Currently Agropolis composts organic waste from Shop Eight, C1 café, Community House and the kitchens of a number of Agropolis participants. As most offices and residents in the inner city are unable to access the Christchurch City Council's green-bin organic collection, Agropolis would like to prevent this organic material entering the city's landfills.

With a wider team of enthusiastic, skilled volunteers on board Agropolis will start collecting fresh organic waste from inner city locations using a donated bike from Gap Filler’s RAD Bikes and a bike trailer loaned by local waste management business Our Daily Waste. The collected waste will then be composted on site by Agropolis and the resulting rich organic medium then used to grow food at the transitional urban farm.

The workshops will be delivered by Neville Burt from Zing Bokashi and Paul and Mike Daly from EMNZ (Effective Microorganisms). The workshop is to be held on site at Agropolis, the corner of High and Tuam Streets, on Saturday 3 May from 10am – 1pm.

The use of EM or effective microorganisms and Bokashi originated in Japan in the 1980s and can be used to enhance soil fertility, plant health and also improve plant yield. These innovative and organic products will take kitchen waste and quickly turn it into a rich compost, generating a food source for your plants and soil.
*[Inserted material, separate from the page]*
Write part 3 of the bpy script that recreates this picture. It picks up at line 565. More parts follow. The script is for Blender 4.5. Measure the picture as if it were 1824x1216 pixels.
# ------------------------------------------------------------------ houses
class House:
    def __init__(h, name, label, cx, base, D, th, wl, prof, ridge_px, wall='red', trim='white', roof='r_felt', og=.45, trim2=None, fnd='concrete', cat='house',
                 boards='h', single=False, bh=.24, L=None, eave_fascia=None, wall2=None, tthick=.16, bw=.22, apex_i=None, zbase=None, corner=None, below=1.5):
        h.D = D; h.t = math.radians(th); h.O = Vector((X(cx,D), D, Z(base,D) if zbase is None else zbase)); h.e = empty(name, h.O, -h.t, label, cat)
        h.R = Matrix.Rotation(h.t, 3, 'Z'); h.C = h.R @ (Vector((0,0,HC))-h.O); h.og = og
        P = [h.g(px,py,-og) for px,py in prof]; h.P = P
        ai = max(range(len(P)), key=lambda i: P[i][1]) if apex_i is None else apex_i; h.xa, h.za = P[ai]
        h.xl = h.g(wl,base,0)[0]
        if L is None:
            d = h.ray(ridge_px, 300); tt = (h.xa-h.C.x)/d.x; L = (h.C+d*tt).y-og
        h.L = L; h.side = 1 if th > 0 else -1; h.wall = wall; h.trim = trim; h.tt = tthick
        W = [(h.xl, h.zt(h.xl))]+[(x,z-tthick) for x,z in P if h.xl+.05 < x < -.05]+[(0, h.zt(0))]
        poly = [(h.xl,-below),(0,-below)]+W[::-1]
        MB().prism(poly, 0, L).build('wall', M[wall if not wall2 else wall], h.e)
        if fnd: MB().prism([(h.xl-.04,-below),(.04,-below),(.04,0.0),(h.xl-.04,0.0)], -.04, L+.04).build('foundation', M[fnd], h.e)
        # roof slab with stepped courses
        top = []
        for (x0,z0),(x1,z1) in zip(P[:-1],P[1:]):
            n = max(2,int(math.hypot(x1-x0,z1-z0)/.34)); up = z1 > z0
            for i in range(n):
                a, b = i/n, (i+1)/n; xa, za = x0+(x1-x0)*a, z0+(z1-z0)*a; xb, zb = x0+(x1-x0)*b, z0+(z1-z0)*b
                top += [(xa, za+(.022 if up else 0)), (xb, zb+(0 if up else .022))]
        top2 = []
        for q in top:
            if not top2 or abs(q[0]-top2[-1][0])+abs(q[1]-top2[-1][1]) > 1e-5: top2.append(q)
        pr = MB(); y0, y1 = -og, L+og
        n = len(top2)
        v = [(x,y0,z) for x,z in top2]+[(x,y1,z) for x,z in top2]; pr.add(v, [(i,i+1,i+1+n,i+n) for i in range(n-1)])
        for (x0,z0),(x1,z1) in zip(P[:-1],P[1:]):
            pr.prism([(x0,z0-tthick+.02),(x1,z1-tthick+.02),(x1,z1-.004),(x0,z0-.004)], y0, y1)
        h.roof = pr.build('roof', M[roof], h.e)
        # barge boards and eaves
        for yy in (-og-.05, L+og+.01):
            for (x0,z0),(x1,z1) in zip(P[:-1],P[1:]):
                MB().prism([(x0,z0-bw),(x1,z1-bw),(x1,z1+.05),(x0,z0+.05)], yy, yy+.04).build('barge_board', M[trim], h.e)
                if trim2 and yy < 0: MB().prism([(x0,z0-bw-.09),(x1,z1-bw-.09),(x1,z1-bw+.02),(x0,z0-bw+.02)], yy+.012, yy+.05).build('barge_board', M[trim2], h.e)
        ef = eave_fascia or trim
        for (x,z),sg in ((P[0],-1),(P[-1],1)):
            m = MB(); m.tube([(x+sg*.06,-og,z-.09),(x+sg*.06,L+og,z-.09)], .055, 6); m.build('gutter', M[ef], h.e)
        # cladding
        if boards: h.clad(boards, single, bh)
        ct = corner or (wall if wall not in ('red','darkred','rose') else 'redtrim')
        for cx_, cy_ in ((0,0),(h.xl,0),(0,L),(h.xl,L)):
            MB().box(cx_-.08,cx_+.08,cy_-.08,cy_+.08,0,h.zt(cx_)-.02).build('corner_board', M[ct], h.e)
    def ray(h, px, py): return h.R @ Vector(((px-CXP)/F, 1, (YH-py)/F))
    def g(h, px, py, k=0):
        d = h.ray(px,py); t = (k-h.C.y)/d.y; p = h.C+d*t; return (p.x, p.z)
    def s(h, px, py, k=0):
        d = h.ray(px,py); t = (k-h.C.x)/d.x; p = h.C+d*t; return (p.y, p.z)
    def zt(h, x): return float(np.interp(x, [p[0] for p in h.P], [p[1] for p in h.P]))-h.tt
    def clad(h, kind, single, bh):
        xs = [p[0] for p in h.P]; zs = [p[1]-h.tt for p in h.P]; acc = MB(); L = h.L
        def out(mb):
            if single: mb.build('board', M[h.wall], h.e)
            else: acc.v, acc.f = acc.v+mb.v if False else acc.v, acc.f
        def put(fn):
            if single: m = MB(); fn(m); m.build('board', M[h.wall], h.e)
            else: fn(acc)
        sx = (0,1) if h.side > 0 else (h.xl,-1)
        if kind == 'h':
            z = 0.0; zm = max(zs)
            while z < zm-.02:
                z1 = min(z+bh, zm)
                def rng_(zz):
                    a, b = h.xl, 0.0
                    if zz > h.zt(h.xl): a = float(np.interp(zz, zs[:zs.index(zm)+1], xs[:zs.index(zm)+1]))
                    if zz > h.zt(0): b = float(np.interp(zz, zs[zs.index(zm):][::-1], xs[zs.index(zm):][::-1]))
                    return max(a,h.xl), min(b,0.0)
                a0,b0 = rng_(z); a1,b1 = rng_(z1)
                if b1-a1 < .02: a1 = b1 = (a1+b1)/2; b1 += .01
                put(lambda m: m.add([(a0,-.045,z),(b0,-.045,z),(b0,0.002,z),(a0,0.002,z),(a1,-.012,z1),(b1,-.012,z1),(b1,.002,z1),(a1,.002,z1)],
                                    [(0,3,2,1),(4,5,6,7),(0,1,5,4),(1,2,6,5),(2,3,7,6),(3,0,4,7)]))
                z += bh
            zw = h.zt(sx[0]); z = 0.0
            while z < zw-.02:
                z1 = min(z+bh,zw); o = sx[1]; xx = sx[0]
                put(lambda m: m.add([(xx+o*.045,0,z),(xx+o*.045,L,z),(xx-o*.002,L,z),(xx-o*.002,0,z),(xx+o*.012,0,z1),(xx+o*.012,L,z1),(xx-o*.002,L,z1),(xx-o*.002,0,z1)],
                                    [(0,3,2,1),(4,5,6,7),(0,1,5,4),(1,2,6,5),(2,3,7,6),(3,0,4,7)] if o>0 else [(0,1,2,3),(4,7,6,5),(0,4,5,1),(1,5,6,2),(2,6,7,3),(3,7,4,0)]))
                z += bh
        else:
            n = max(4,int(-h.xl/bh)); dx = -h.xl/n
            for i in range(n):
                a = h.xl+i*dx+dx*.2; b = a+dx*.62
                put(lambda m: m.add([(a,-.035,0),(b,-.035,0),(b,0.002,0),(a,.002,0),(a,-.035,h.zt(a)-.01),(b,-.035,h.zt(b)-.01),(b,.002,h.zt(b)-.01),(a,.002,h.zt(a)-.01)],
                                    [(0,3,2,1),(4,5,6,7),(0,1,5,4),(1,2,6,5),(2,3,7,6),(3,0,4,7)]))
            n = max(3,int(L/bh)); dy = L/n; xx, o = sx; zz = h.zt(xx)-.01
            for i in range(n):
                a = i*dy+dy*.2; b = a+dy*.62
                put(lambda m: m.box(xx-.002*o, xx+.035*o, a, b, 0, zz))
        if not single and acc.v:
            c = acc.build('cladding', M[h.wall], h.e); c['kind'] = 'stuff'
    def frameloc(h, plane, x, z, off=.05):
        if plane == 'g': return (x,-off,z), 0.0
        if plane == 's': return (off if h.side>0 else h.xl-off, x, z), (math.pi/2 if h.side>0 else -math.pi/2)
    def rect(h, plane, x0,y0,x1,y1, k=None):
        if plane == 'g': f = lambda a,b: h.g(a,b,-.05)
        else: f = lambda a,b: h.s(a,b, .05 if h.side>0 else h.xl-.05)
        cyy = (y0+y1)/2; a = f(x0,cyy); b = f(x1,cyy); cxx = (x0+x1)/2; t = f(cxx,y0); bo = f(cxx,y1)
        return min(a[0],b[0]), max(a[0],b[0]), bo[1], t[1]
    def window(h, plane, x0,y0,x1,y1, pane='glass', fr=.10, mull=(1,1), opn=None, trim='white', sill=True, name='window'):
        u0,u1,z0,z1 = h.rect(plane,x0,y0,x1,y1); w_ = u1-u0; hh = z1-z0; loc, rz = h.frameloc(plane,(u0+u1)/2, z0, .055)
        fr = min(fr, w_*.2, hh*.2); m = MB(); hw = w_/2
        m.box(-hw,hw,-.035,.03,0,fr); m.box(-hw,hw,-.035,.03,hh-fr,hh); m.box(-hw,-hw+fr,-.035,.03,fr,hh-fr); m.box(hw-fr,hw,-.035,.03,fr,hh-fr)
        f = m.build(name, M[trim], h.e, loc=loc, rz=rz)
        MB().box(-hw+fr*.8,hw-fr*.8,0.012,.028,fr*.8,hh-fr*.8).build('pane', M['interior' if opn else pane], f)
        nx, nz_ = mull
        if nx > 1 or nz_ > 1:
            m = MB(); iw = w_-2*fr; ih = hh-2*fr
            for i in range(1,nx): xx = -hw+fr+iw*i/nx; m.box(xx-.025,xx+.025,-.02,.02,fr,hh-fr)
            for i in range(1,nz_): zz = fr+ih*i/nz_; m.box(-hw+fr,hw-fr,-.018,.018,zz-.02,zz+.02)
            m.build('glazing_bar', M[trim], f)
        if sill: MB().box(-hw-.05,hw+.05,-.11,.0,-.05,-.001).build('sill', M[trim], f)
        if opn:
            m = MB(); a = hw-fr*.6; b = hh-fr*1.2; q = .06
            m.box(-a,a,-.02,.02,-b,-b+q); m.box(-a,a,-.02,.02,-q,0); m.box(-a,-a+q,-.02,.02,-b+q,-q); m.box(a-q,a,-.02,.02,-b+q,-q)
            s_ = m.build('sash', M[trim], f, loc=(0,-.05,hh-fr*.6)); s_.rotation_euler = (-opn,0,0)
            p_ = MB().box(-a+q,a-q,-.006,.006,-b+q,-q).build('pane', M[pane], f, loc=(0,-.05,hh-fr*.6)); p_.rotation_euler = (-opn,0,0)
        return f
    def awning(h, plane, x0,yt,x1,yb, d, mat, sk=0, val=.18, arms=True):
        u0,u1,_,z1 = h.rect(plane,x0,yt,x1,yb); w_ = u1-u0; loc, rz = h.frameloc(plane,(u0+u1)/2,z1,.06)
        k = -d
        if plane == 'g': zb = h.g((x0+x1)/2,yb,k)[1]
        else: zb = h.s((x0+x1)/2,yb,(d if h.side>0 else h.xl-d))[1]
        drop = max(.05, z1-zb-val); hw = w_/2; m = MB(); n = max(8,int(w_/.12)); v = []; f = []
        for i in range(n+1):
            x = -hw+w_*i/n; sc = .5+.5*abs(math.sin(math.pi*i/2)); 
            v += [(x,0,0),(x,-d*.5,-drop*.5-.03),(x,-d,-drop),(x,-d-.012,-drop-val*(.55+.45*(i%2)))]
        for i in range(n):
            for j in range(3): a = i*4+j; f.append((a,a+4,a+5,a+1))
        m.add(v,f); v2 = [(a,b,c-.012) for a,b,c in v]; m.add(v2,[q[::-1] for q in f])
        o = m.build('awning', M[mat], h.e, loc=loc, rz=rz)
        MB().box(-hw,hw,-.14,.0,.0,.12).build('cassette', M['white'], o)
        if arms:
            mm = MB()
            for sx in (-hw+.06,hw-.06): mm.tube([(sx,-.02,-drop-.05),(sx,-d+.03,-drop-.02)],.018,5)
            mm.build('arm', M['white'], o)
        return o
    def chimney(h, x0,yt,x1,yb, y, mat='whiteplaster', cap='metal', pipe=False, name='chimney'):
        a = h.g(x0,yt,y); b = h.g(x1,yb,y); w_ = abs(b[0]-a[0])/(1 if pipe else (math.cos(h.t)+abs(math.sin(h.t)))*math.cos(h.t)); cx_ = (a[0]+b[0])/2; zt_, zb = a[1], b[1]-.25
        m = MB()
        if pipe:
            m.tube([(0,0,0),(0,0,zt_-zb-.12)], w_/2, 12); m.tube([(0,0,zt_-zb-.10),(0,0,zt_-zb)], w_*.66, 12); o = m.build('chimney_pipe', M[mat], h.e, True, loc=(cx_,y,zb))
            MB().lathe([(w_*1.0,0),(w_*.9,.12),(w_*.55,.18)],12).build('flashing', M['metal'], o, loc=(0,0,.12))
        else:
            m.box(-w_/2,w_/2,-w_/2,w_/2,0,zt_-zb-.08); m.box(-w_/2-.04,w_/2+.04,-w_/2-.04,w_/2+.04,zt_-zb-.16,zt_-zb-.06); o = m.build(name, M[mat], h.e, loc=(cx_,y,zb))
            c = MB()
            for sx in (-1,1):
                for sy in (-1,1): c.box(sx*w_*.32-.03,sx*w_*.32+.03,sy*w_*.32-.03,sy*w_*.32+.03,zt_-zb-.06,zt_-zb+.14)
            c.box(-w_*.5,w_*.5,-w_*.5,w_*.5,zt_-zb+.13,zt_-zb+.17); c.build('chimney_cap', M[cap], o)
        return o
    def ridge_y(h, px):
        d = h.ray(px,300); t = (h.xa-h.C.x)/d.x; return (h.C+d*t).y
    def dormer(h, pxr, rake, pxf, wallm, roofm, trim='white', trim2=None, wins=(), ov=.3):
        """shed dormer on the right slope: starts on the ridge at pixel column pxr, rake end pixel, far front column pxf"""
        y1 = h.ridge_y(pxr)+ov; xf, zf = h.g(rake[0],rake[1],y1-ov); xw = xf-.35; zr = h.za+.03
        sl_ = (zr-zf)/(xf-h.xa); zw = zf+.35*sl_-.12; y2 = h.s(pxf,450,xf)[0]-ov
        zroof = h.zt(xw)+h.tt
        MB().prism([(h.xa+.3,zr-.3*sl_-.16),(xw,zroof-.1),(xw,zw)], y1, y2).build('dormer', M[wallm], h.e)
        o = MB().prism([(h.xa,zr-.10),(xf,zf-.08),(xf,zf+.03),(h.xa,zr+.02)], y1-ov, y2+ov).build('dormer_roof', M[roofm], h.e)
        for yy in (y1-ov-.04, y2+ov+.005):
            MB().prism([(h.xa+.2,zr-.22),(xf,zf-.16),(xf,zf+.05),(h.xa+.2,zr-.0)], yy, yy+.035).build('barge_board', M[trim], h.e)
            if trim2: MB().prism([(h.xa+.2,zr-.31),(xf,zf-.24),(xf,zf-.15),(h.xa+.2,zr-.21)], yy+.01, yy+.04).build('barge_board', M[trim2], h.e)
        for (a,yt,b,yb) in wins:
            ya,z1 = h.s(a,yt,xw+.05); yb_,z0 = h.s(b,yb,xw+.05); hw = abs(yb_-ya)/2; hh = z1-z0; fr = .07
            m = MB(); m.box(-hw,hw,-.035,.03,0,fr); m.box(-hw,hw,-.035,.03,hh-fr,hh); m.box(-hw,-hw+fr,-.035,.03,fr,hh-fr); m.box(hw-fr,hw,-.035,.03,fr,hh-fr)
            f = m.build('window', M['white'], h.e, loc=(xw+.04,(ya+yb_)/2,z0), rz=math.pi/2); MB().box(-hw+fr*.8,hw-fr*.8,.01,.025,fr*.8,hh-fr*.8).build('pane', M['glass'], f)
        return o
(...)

This decreases the need for synthetic fertilisers and also the waste going into our landfills.

ZingBokashi owner Neville Burt says, “we are excited to be involved with this initiative and the important job Agropolis Urban Farm is doing in helping restore plant life to the inner city and generally enhance city life.”

"This is an initiative that could lead to composting schemes for urban farms and community gardens around the city" says Agropolis co-founder Bailey Peryman. "It's closing the loop on organic waste to build fertile soils for producing nutritious food for our communities.”

Agropolis is made possible thanks to the landowners and the Life in Vacant Spaces Trust, and key supporters including inner city residents and volunteers, Soil & Health Canterbury, AECOM, Garden City 2.0 and the previous project lead, the Festival of Transitional Architecture.